Lei sostiene che un fondo di previdenza complementare pubblico gestito dall’Inps aiuterebbe donne, giovani, lavoratori dalla carriera discontinua a costruirsi una pensione. In che modo? Il problema è la pensione di domani o il lavoro povero di oggi? È davvero questo il ruolo dell’Inps?
«Il problema è il lavoro povero di oggi che si tradurrà in pensioni basse domani. Per questo sostengo la necessità di un salario minimo per aiutare i working poor. Il ministero del Lavoro sta anche pensando a una legge delega per istituire un fondo che sostenga le pensioni del futuro attraverso una defiscalizzazione maggiore e incentivi. Non devi essere necessariamente un lavoratore per versare, lo può fare anche un genitore o un nonno. Il fondo sarebbe gestito dall’Inps in via amministrativa, abbattendo i costi rispetto al privato che poi porta quei soldi per il 75% all’estero. Le somme sarebbero invece investite da Cassa depositi e prestiti in Italia. Se l’Inps amministra 800 miliardi, ne può aggiungere anche altri 20 o più».
Il decreto dignità che lei ha contribuito a elaborare non sembra aver invertito il trend del part-time involontario, dei lavoretti pagati poco, delle ore di lavoro in discesa.
Cosa ne pensa della proposta di ripristinare l’articolo 18?
«Se l’obiettivo dell’abolizione dell’articolo 18 era aumentare investimenti dall’estero, occupazione e produttività, quell’obiettivo è fallito. Applichiamo intanto la sentenza della Corte Costituzionale che considera illegittima la rigidità del sistema sanzionatorio sostitutivo della reintegra e suggerisce di rivedere la modulazione delle sanzioni. Questo si può fare. Il decreto dignità, di cui do una valutazione molto positiva, ha operato proprio nella direzione auspicata dal movimento sindacale negli anni ‘70 con la conquista dell’articolo 18. Contribuendo a produrre un forte aumento dei contratti a tempo indeterminato – da 72 mila in più nell’ottobre 2018 a 385 mila in più nell’ottobre 2019 – e delle trasformazioni stabili cresciute del 44%: 187 mila in più nel periodo gennaio-ottobre 2019 rispetto all’anno prima.
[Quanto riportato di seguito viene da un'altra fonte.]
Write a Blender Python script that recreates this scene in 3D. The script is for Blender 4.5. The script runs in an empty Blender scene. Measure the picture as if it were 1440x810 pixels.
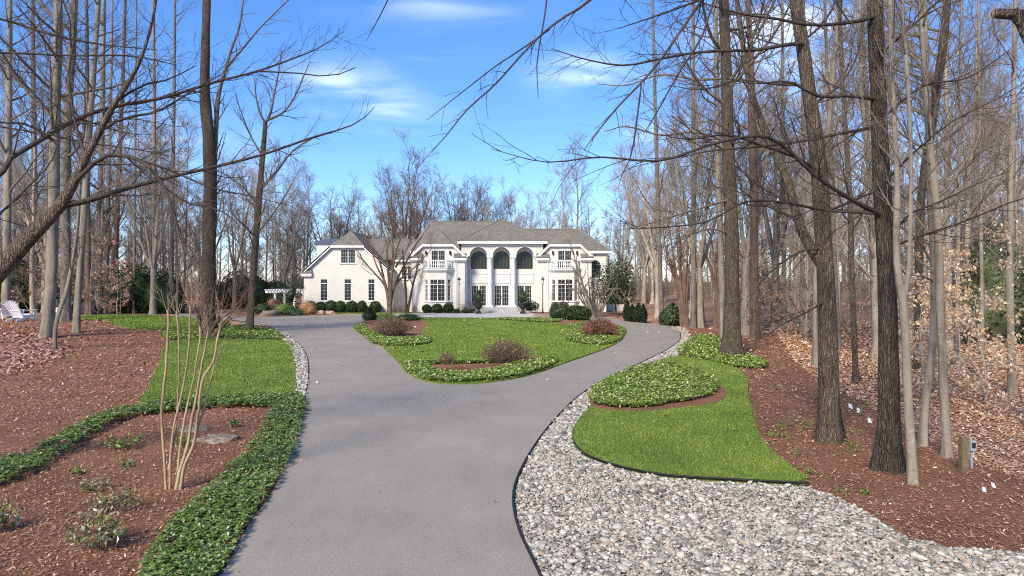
import bpy, bmesh, math, random
import numpy as np
from mathutils import Vector, Matrix
R = math.radians
PI = math.pi

# ---------------------------------------------------------------- camera, sky, sun, exposure
SC = bpy.context.scene
COL = SC.collection
CAMZ = 3.6            # eye height
FPX = 960.0           # focal length in photo pixels (24 mm on a 36 mm wide frame)
HORY = 395.0          # horizon row in the photo
cam_d = bpy.data.cameras.new('camera')
cam = bpy.data.objects.new('camera', cam_d)
COL.objects.link(cam)
cam.location = (0, 0, CAMZ)
cam.rotation_euler = (R(90), 0, 0)
cam_d.sensor_width = 36
cam_d.lens = 24
cam_d.shift_y = -10 / 1440
cam_d.clip_start = 0.1
cam_d.clip_end = 4000
SC.camera = cam

SUN_EL, SUN_AZ = 37.0, 208.0     # azimuth measured clockwise from the view direction (+Y): behind, over the shoulder
world = bpy.data.worlds.new("World")
SC.world = world
world.use_nodes = True
nt = world.node_tree
nt.nodes.clear()
N = nt.nodes.new
L = nt.links.new
out = N('ShaderNodeOutputWorld'); bg = N('ShaderNodeBackground')
sky = N('ShaderNodeTexSky'); sky.sky_type = 'NISHITA'; sky.sun_disc = False
sky.sun_elevation = R(SUN_EL); sky.sun_rotation = R(SUN_AZ)
sky.air_density = 1.0; sky.dust_density = 0.1; sky.ozone_density = 3.0
hsv = N('ShaderNodeHueSaturation'); hsv.inputs['Saturation'].default_value = 1.18; hsv.inputs['Value'].default_value = 1.0
L(sky.outputs[0], hsv.inputs['Color'])
tc = N('ShaderNodeTexCoord')
sx = N('ShaderNodeSeparateXYZ'); L(tc.outputs['Generated'], sx.inputs[0])
el = N('ShaderNodeValToRGB'); L(sx.outputs['Z'], el.inputs[0])
el.color_ramp.elements[0].color = (.66, .74, 1.0, 1); _e = el.color_ramp.elements.new(.2); _e.color = (.70, .80, 1.04, 1)
el.color_ramp.elements[2].position = 0.45; el.color_ramp.elements[2].color = (.76, .89, 1.12, 1)
tint = N('ShaderNodeMix'); tint.data_type = 'RGBA'; tint.blend_type = 'MULTIPLY'; tint.inputs[0].default_value = 1.0
L(hsv.outputs[0], tint.inputs[6]); L(el.outputs[0], tint.inputs[7])
def vmath(op, a, b):
    m = N('ShaderNodeMath'); m.operation = op
    for v, i in ((a, 0), (b, 1)):
        if hasattr(v, 'is_linked'): L(v, m.inputs[i])
        else: m.inputs[i].default_value = v
    return m.outputs[0]
yy = vmath('MAXIMUM', sx.outputs['Y'], .05)
cb = N('ShaderNodeCombineXYZ'); L(vmath('DIVIDE', sx.outputs['X'], yy), cb.inputs[0]); L(vmath('DIVIDE', sx.outputs['Z'], yy), cb.inputs[1])
nm = N('ShaderNodeMapping'); nm.inputs['Scale'].default_value = (1.3, 7., 1.); nm.inputs['Rotation'].default_value = (0, 0, R(8)); L(cb.outputs[0], nm.inputs[0])
nz = N('ShaderNodeTexNoise'); nz.inputs['Scale'].default_value = 3.0; nz.inputs['Detail'].default_value = 9; nz.inputs['Roughness'].default_value = .52; nz.inputs['Distortion'].default_value = .4
L(nm.outputs[0], nz.inputs['Vector'])
rp = N('ShaderNodeValToRGB'); rp.color_ramp.interpolation = 'EASE'; rp.color_ramp.elements[0].position = .36; rp.color_ramp.elements[1].position = .72; L(nz.outputs['Fac'], rp.inputs[0])
tot = None
for u, v, ru, rv, k in ((-.25, .285, .15, .065, .8), (-.18, .245, .15, .05, .7), (-.105, .339, .11, .032, 1.), (.11, .297, .14, .06, .8), (.40, .36, .22, .16, 1.1), (.27, .20, .2, .08, .5), (-.10, .40, .3, .05, .3), (.62, .16, .3, .08, .5), (-.55, .2, .3, .1, .45), (-.9, .5, .5, .1, .4), (1.1, .5, .5, .15, .6)):
    m_ = N('ShaderNodeMapping'); m_.vector_type = 'TEXTURE'; m_.inputs['Location'].default_value = (u, v, 0); m_.inputs['Scale'].default_value = (ru, rv, 1); m_.inputs['Rotation'].default_value = (0, 0, R(-4)); L(cb.outputs[0], m_.inputs[0])
    g_ = N('ShaderNodeTexGradient'); g_.gradient_type = 'QUADRATIC_SPHERE'; L(m_.outputs[0], g_.inputs[0])
    w_ = vmath('MULTIPLY', g_.outputs['Fac'], k); tot = w_ if tot is None else vmath('ADD', tot, w_)
front = vmath('GREATER_THAN', sx.outputs['Y'], .06)
fac = vmath('MINIMUM', vmath('MULTIPLY', vmath('MULTIPLY', tot, rp.outputs[0]), front), .62)
mx = N('ShaderNodeMix'); mx.data_type = 'RGBA'; L(fac, mx.inputs[0]); L(tint.outputs[2], mx.inputs[6]); mx.inputs[7].default_value = (7.6, 8.3, 9.4, 1)
L(mx.outputs[2], bg.inputs[0]); bg.inputs[1].default_value = 0.112
L(bg.outputs[0], out.inputs[0])

sun_d = bpy.data.lights.new('sun', 'SUN'); sun_d.energy = 3.15; sun_d.angle = R(14); sun_d.color = (1.0, 0.905, 0.715)
sun = bpy.data.objects.new('sun', sun_d); COL.objects.link(sun)
_az, _el = R(SUN_AZ), R(SUN_EL)
to_sun = Vector((math.sin(_az) * math.cos(_el), math.cos(_az) * math.cos(_el), math.sin(_el)))
sun.rotation_euler = to_sun.to_track_quat('Z', 'Y').to_euler()
sun.location = (0, 0, 60)
SC.view_settings.view_transform = 'Standard'
SC.view_settings.look = 'None'
SC.view_settings.gamma = 1
SC.view_settings.use_curve_mapping = False
SC.view_settings.exposure = 0.95
SC.render.engine = 'CYCLES'
SC.cycles.max_bounces = 6
SC.cycles.use_denoising = False
SC.cycles.filter_width = 1.1

# ---------------------------------------------------------------- helpers: placing
def sstep(a, b, x):
    t = np.clip((x - a) / (b - a), 0, 1)
    return t * t * (3 - 2 * t)
def gz(x, y):
    """height of the ground: level, with a low rise under the trees beside the far lawn"""
    x = np.asarray(x, float); y = np.asarray(y, float)
    return 1.0 * sstep(-14, -26, x) * sstep(20, 44, y) * (1 - sstep(52, 64, y)) + 0.35 * sstep(16, 34, x) * sstep(28, 60, y)
def gd(px, py):
    """point of the ground seen at a photo pixel"""
    kx = (px - 720) / FPX; kz = (HORY - py) / FPX
    d0 = CAMZ / -kz if kz < 0 else 400
    if d0 < 18: return np.array([kx * d0, d0, float(gz(kx * d0, d0))])
    ds = np.arange(16, min(d0 + .3, 420), .1)
    below = CAMZ + kz * ds <= gz(kx * ds, ds)
    d = ds[np.argmax(below)] if below.any() else d0
    return np.array([kx * d, d, float(gz(kx * d, d))])
def up(px, py, d):
    return np.array([(px - 720) / FPX * d, d, CAMZ + (HORY - py) / FPX * d])

def crom(P, n=None, step=None, closed=False):
    """centripetal Catmull-Rom through P (k,dim), resampled evenly"""
    P = np.asarray(P, float)
    k = len(P)
    if closed: Q = np.vstack([P[-1], P, P[0], P[1]])
    else: Q = np.vstack([2 * P[0] - P[1], P, 2 * P[-1] - P[-2]])
    outp = []
    for i in range(1, len(Q) - 2):
        p0, p1, p2, p3 = Q[i - 1:i + 3]
        t1 = max(np.linalg.norm(p1 - p0), 1e-6) ** .5; t2 = t1 + max(np.linalg.norm(p2 - p1), 1e-6) ** .5
        t3 = t2 + max(np.linalg.norm(p3 - p2), 1e-6) ** .5
        t = np.linspace(t1, t2, 12, endpoint=False)[:, None]
        a1 = (t1 - t) / t1 * p0 + t / t1 * p1
        a2 = (t2 - t) / (t2 - t1) * p1 + (t - t1) / (t2 - t1) * p2
        a3 = (t3 - t) / (t3 - t2) * p2 + (t - t2) / (t3 - t2) * p3
        b1 = (t2 - t) / t2 * a1 + t / t2 * a2
        b2 = (t3 - t) / (t3 - t1) * a2 + (t - t1) / (t3 - t1) * a3
        outp.append((t2 - t) / (t2 - t1) * b1 + (t - t1) / (t2 - t1) * b2)
    D = np.vstack(outp + [(P[:1] if closed else P[-1:])])
    s = np.concatenate([[0], np.cumsum(np.linalg.norm(np.diff(D[:, :3], axis=0), axis=1))])
    if n is None: n = max(4, int(s[-1] / step) + 1)
    q = np.linspace(0, s[-1], n)
    res = np.stack([np.interp(q, s, D[:, j]) for j in range(D.shape[1])], 1)
    return res[:-1] if closed else res

def poly(pts, step=.5, smooth=True):
    """photo-pixel outline on the ground -> world outline (n,2)"""
    W = np.array([gd(*p)[:2] for p in pts])
    return crom(W, step=step, closed=True) if smooth else W
def inside(P, xy):
    x, y = xy[:, 0], xy[:, 1]
    c = np.zeros(len(xy), bool)
    n = len(P)
    for i in range(n):
        x1, y1 = P[i]; x2, y2 = P[(i + 1) % n]
        if y1 == y2: continue
        m = ((y1 > y) != (y2 > y)) & (x < (x2 - x1) * (y - y1) / (y2 - y1) + x1)
        c ^= m
    return c
def in_frame(xy, m=1.06):
    return (np.abs(xy[:, 0]) < (.75 * xy[:, 1] + .3) * m) & (xy[:, 1] > 7.3)
def scatter(P, rng, dens, cut=None, frame=True):
    """random points in outline P, dens(d) per square metre; cut = outlines to keep free"""
    lo, hi = P.min(0), P.max(0)
    if frame: lo = np.maximum(lo, (-100, 7.3))
    dm = max(dens(y) for y in np.linspace(lo[1], hi[1], 25))
    n = int((hi - lo).prod() * dm)
    if n > 3_000_000: n = 3_000_000
    xy = rng.uniform(lo, hi, (n, 2))
    if frame: xy = xy[in_frame(xy)]
    xy = xy[rng.uniform(0, dm, len(xy)) < dens(xy[:, 1])]
    xy = xy[inside(P, xy)]
    for c in cut or []: xy = xy[~inside(c, xy)]
    return xy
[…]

Le ore lavorate sotto il livello pre-crisi sono un problema da affrontare. Se dipendesse da maggiore produttività, allora perché non pensare a ridurre gli orari a parità di salario?».
L’Inps continua a mostrare inefficienze: ritardi, errori, bachi informatici. Sta rimediando?
«Gestiamo 41 milioni di prestazioni in entrata e in uscita al mese con appena 30 mila dipendenti. L’Inps è la più grande azienda pubblica d’Europa, con un terzo dei dipendenti di analoghi istituti europei. Sono in Inps da 9 mesi e mi sento investito di una grande responsabilità e missione sociale.
Stiamo lavorando per migliorare e ci scusiamo dei disagi».